* [Stated task]
Only the lines from the start of the material through the line containing "R = math.radians" are to be extracted, exactly as they appear.

-- Start of Data for this exercise --

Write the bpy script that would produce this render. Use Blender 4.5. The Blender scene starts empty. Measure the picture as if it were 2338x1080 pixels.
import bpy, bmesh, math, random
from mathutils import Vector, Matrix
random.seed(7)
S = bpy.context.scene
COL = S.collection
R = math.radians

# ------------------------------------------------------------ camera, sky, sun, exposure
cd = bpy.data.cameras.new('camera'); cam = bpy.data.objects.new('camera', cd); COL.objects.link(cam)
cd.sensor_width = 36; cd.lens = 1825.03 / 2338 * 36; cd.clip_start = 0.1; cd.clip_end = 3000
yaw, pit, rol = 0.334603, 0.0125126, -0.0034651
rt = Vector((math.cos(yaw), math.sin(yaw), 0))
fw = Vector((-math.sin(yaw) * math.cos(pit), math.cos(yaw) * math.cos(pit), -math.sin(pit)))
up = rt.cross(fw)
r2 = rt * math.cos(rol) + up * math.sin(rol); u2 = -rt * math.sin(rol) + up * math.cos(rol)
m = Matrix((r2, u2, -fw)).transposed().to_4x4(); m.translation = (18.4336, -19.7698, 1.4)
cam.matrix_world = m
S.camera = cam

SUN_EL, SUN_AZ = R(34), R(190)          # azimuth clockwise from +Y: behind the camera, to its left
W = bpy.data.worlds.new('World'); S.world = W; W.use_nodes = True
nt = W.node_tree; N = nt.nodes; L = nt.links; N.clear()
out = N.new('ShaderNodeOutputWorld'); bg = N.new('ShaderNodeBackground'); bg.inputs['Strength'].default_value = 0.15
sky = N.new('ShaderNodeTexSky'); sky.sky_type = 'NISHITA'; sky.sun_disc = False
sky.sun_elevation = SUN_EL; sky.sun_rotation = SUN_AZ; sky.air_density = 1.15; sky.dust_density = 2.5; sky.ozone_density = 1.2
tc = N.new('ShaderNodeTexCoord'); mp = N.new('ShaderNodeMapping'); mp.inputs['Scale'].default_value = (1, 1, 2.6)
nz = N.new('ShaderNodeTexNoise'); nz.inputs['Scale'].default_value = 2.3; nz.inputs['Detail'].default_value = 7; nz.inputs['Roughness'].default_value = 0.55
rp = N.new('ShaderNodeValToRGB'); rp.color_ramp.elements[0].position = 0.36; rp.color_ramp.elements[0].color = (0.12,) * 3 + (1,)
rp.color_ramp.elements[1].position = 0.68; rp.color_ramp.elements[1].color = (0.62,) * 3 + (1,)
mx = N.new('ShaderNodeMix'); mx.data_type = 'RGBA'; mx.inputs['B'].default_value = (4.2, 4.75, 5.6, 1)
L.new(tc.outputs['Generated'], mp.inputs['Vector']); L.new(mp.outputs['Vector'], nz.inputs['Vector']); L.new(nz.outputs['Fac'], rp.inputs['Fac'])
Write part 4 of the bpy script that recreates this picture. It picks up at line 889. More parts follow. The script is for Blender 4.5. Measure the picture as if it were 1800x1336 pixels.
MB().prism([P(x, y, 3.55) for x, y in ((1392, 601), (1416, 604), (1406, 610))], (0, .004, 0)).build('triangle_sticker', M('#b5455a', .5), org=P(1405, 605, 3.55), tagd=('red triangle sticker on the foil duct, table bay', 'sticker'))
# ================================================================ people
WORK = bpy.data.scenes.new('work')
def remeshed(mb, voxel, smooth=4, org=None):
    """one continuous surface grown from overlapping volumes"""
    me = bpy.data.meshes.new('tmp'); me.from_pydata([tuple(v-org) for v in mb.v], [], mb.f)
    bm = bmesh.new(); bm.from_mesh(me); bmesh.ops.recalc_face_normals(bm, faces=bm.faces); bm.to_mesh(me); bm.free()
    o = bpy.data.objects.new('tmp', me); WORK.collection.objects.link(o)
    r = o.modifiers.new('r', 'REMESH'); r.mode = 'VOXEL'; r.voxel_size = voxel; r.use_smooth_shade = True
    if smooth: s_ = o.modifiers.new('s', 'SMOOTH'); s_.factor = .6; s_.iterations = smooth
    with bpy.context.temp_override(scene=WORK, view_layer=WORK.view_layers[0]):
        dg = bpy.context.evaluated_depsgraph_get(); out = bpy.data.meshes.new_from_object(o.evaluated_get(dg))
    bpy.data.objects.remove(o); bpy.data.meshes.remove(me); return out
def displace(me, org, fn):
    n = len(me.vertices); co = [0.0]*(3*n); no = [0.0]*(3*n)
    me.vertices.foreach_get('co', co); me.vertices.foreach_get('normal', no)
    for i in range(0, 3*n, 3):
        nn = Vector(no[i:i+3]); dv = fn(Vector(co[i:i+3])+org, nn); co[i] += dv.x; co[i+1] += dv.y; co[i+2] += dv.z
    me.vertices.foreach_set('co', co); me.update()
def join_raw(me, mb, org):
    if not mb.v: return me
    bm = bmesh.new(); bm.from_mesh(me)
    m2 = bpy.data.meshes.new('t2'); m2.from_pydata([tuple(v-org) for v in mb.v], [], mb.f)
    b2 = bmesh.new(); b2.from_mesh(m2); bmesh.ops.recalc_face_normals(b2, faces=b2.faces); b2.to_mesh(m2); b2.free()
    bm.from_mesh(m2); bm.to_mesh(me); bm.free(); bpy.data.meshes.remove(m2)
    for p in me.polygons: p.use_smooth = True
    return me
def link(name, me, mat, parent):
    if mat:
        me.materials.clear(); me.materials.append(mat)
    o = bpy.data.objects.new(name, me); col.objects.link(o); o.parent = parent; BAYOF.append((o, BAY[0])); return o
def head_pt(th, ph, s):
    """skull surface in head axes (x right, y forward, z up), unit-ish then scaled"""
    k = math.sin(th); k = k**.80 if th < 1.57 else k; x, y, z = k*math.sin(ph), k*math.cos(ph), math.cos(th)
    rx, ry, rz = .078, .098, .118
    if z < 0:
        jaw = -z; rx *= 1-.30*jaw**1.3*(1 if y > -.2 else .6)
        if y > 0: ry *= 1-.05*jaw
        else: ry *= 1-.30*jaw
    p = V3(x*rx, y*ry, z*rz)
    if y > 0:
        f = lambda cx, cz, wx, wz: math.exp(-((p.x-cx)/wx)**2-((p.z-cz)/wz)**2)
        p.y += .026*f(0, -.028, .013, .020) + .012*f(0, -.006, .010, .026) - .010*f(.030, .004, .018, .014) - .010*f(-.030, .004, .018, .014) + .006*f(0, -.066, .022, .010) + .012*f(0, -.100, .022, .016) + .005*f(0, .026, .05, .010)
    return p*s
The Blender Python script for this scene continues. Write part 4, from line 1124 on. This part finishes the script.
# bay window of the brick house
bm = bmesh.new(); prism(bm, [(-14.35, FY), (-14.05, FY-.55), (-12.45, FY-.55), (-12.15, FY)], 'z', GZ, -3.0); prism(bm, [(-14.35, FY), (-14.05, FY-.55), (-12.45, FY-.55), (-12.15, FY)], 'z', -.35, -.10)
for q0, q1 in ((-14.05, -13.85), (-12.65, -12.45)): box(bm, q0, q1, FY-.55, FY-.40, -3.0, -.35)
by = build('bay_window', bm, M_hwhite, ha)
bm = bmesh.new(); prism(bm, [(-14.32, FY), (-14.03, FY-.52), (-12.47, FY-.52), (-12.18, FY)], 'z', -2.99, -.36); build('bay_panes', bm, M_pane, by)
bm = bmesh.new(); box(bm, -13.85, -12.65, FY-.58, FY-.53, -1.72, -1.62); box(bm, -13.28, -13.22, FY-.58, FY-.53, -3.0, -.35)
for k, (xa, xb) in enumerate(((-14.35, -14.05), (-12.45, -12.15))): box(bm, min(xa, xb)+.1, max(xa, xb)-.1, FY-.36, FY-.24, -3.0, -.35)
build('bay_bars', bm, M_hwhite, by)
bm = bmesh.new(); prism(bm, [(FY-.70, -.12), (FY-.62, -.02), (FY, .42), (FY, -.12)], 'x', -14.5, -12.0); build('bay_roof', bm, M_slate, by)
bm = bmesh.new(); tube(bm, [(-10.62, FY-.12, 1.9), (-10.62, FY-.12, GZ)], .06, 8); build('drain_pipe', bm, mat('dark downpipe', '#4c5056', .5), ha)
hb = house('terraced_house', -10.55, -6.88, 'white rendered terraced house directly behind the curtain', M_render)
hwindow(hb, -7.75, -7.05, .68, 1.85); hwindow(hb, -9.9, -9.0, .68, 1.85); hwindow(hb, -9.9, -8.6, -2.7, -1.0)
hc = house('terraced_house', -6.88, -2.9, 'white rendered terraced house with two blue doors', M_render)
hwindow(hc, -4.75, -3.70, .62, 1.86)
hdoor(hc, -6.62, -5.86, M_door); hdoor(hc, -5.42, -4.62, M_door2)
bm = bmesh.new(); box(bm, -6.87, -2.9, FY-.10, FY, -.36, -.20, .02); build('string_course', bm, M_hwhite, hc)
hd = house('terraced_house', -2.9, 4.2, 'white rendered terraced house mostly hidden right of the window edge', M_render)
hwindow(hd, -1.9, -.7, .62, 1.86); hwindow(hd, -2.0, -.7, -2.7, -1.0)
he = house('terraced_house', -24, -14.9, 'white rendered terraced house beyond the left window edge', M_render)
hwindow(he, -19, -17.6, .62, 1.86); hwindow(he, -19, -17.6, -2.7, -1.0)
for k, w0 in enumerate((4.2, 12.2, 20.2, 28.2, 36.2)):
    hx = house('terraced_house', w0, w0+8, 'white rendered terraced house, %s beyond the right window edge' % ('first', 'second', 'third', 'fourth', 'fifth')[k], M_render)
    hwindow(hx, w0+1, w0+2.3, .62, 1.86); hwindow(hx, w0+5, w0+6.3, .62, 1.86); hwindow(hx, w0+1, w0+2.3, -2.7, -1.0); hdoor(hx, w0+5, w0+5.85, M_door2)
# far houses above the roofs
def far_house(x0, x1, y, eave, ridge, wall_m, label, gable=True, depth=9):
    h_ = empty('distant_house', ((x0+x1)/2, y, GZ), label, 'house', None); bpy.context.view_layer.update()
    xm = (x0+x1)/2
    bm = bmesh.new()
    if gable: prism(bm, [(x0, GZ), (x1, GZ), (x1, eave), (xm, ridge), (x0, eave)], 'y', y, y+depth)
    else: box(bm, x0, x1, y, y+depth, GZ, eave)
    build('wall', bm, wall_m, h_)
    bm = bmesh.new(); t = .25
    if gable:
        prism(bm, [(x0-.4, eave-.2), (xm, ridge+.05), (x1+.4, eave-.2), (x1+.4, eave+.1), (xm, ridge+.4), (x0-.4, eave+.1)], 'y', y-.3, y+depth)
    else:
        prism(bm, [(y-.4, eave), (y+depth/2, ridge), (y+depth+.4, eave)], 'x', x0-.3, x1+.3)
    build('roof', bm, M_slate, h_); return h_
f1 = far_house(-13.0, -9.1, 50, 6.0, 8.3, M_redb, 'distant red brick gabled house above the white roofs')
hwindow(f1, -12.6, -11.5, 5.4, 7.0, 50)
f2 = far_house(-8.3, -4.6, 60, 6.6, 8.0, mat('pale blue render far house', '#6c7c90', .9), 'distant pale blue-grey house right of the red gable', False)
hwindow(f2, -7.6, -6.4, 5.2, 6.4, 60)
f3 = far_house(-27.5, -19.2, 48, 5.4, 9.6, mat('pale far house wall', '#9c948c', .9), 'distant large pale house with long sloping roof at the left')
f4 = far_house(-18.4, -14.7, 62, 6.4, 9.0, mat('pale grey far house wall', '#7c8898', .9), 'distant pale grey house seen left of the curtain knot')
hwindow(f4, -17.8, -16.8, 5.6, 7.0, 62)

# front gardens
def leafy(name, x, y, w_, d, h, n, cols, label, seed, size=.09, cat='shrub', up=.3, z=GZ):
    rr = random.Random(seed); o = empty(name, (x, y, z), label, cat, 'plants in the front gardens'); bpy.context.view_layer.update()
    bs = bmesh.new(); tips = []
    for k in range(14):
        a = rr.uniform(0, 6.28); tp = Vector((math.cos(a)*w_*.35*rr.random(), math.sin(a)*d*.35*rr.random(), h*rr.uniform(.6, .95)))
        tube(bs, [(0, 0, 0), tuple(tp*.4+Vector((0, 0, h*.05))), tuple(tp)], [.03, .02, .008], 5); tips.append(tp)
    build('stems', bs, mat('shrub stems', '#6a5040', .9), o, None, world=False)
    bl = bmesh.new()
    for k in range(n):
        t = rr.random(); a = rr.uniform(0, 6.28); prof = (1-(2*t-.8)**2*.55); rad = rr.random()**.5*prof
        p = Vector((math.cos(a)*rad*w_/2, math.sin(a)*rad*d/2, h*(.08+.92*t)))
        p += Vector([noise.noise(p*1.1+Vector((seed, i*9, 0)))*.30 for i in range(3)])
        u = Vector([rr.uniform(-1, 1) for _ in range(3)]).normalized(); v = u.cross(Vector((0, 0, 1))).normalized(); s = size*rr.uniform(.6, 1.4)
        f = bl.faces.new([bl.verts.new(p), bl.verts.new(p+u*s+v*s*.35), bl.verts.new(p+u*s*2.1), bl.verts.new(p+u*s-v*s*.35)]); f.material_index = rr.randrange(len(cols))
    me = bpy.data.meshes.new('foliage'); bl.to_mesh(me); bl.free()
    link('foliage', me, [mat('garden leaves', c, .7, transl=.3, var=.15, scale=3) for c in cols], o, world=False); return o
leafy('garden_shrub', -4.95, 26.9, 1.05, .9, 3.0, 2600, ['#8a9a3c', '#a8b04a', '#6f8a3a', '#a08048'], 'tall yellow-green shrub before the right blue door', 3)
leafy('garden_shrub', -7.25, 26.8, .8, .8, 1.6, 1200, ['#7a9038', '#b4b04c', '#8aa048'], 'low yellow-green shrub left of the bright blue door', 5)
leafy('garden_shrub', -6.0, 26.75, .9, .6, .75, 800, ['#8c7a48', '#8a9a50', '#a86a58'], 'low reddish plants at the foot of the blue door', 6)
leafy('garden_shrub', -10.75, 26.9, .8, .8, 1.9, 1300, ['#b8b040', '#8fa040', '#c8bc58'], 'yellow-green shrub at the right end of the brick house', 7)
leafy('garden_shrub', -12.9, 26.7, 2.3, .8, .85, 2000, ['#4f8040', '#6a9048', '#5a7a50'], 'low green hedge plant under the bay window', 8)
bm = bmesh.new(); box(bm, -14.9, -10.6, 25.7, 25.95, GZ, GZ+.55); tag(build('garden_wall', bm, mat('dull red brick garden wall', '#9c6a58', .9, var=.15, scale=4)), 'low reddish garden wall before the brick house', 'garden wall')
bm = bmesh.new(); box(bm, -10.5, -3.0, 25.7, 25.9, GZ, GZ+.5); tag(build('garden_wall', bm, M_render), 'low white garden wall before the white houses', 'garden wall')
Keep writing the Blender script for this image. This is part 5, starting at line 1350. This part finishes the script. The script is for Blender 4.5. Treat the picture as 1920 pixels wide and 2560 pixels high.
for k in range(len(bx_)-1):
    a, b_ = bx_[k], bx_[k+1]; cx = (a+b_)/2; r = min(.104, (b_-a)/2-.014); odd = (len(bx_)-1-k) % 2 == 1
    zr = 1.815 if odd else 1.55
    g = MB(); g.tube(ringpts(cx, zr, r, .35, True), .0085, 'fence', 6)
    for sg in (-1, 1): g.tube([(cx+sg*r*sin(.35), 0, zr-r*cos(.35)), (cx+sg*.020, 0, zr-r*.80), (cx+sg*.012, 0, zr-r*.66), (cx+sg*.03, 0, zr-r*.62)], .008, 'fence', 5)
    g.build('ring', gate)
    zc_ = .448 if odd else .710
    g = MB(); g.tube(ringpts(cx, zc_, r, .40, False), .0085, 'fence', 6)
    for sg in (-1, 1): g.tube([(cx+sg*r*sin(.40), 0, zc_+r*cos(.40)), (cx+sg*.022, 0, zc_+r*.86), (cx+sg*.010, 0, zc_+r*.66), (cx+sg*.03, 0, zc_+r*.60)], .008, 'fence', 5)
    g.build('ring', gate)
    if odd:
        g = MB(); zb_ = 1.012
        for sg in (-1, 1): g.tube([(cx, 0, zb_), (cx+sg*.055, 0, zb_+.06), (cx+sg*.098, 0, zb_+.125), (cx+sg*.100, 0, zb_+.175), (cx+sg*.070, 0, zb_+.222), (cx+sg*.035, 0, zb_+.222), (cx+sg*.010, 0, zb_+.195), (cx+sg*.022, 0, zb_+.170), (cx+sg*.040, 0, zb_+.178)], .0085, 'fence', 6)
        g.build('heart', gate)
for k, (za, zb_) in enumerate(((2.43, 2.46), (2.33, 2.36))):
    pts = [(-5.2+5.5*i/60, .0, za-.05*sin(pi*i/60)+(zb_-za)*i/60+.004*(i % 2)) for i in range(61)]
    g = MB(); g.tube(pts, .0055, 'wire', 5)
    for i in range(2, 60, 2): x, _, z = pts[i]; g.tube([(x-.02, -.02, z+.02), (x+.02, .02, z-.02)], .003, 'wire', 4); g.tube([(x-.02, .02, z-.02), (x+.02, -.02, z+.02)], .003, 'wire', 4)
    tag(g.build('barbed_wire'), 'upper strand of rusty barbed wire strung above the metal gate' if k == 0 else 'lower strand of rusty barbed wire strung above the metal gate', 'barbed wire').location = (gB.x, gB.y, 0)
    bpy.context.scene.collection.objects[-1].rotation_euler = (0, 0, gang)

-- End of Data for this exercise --

* [Response]
Write the bpy script that would produce this render. Use Blender 4.5. The Blender scene starts empty. Measure the picture as if it were 2338x1080 pixels.
import bpy, bmesh, math, random
from mathutils import Vector, Matrix
random.seed(7)
S = bpy.context.scene
COL = S.collection
R = math.radians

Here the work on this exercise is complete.